Just six miles from the center of Belfast, County Down, on the
plateau of Ballynahatty above the River Lagan, is one of
Ireland’s great Neolithic henge monuments: the 200 m wide
Giant’s Ring. For over a thousand years, this area was the focus
of intense funerary ritual seemingly designed to send the dead to
their ancestors and secure the land for the living. Scattered
through the fields to the north and west of the Ring are flat
cemeteries, standing stones, tombs, cists, and ring barrows –
ancient monuments that were leveled by the plough when the land was
enclosed in the 18th and 19th centuries. A great 90 m long timber
enclosure with an elaborate entrance and inner ‘temple’ was
first observed through crop marks in aerial photos. Excavation of
the site between 1990–1999 revealed a complex structure composed
of over 400 postholes, many over 2 m deep. This was a building in
the grand style, elegantly designed to control space, views, and
access to an inner sanctum containing a platform for exposure of
the dead.

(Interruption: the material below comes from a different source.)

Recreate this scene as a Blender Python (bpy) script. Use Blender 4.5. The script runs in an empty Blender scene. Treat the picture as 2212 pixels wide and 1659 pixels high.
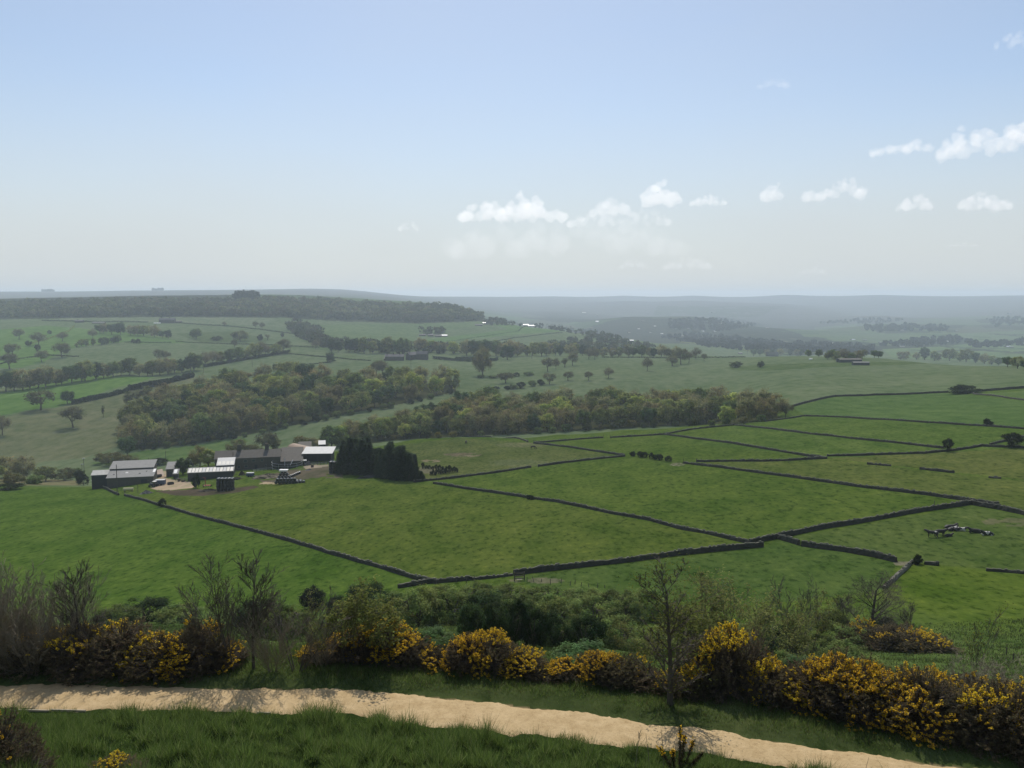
import bpy, math, random
import numpy as np
from mathutils import Vector, Matrix
S = bpy.context.scene
COL = S.collection
R = math.radians
# ------------------------------------------------------------------ camera, sky, sun, exposure
CZ = 60.0
F = 1805.0            # focal length in the 2212 x 1659 units used for all picture measurements below
PITCH = R(6.0)
cam_d = bpy.data.cameras.new('camera'); cam = bpy.data.objects.new('camera', cam_d); COL.objects.link(cam)
cam.location = (0, 0, CZ); cam.rotation_euler = (R(90) - PITCH, 0, 0)
cam_d.sensor_fit = 'HORIZONTAL'; cam_d.sensor_width = 36.0; cam_d.lens = 36.0 * F / 2212.0
cam_d.clip_start = 0.1; cam_d.clip_end = 90000.0
S.camera = cam
SUN_EL, SUN_AZ = R(50.0), R(-3.0)      # azimuth measured from +Y (view axis), positive to the right
W = bpy.data.worlds.new('World'); S.world = W; W.use_nodes = True
wn, wl = W.node_tree.nodes, W.node_tree.links
wn.clear()
sky = wn.new('ShaderNodeTexSky'); sky.sky_type = 'NISHITA'; sky.sun_disc = False
sky.sun_elevation = SUN_EL; sky.sun_rotation = SUN_AZ
sky.altitude = 200.0; sky.air_density = 1.0; sky.dust_density = 0.7; sky.ozone_density = 2.0
SKY_STRENGTH = 0.11
bg = wn.new('ShaderNodeBackground'); bg.inputs['Strength'].default_value = SKY_STRENGTH
wo = wn.new('ShaderNodeOutputWorld')
# thin milky veil over the clear sky, thickest low down (a hazy spring day)
wg = wn.new('ShaderNodeTexCoord'); wx_ = wn.new('ShaderNodeSeparateXYZ'); wl.new(wg.outputs['Generated'], wx_.inputs[0])
wm = wn.new('ShaderNodeMapRange'); wl.new(wx_.outputs['Z'], wm.inputs['Value']); wm.inputs['From Max'].default_value = .25; wm.inputs['To Min'].default_value = .92; wm.inputs['To Max'].default_value = .22; wm.interpolation_type = 'SMOOTHSTEP'
wi = wn.new('ShaderNodeMix'); wi.data_type = 'RGBA'; wi.inputs[7].default_value = (.60 / SKY_STRENGTH, .632 / SKY_STRENGTH, .652 / SKY_STRENGTH, 1)
wnz = wn.new('ShaderNodeTexNoise'); wnz.inputs['Scale'].default_value = 2.2; wnz.inputs['Detail'].default_value = 5; wmp = wn.new('ShaderNodeMapping'); wmp.inputs['Scale'].default_value = (1, 1, 3.2); wl.new(wg.outputs['Generated'], wmp.inputs['Vector']); wl.new(wmp.outputs[0], wnz.inputs['Vector'])
wa = wn.new('ShaderNodeMath'); wa.operation = 'MULTIPLY_ADD'; wl.new(wnz.outputs['Fac'], wa.inputs[0]); wa.inputs[1].default_value = .36; wa.inputs[2].default_value = -.18
wb = wn.new('ShaderNodeMath'); wb.operation = 'ADD'; wb.use_clamp = True; wl.new(wm.outputs[0], wb.inputs[0]); wl.new(wa.outputs[0], wb.inputs[1])
wl.new(wb.outputs[0], wi.inputs[0]); wl.new(sky.outputs['Color'], wi.inputs[6])
wl.new(wi.outputs[2], bg.inputs['Color']); wl.new(bg.outputs[0], wo.inputs['Surface'])
sun_d = bpy.data.lights.new('sun', 'SUN'); sun = bpy.data.objects.new('sun', sun_d); COL.objects.link(sun)
sun_d.energy = 3.7; sun_d.angle = R(0.55); sun_d.color = (1.0, 0.93, 0.82)
sdir = Vector((math.sin(SUN_AZ) * math.cos(SUN_EL), math.cos(SUN_AZ) * math.cos(SUN_EL), math.sin(SUN_EL)))
sun.rotation_euler = sdir.to_track_quat('Z', 'Y').to_euler(); sun.location = (0, -20, 200)
S.view_settings.view_transform = 'Standard'; S.view_settings.look = 'None'
S.view_settings.exposure = 0.08; S.view_settings.gamma = 1.0
cy = S.cycles
cy.use_denoising = True; cy.max_bounces = 6; cy.diffuse_bounces = 2; cy.glossy_bounces = 2
cy.transmission_bounces = 3; cy.volume_bounces = 6; cy.transparent_max_bounces = 8
cy.caustics_reflective = False; cy.caustics_refractive = False
HAZE_DENSITY = 1.3e-4
HAZE_COLOR = (0.74, 0.865, 1.0)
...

By 2550 BC, the timber ‘temple’ had been swept away
in a massive conflagration and the remains dismantled. Ballynahatty
was one of the last great public ceremonial enterprises known to
have been constructed by the Neolithic farmers in Northern Ireland,
an enterprise proclaiming their enigmatic religion, ancestral
rights and territorial aspirations. This report reconstructs the
remarkable building complex and explains the sophistication and
organization of its construction and use. The report sets the site
and excavation in the wider development of the Ballynahatty
landscape and its study to the present day.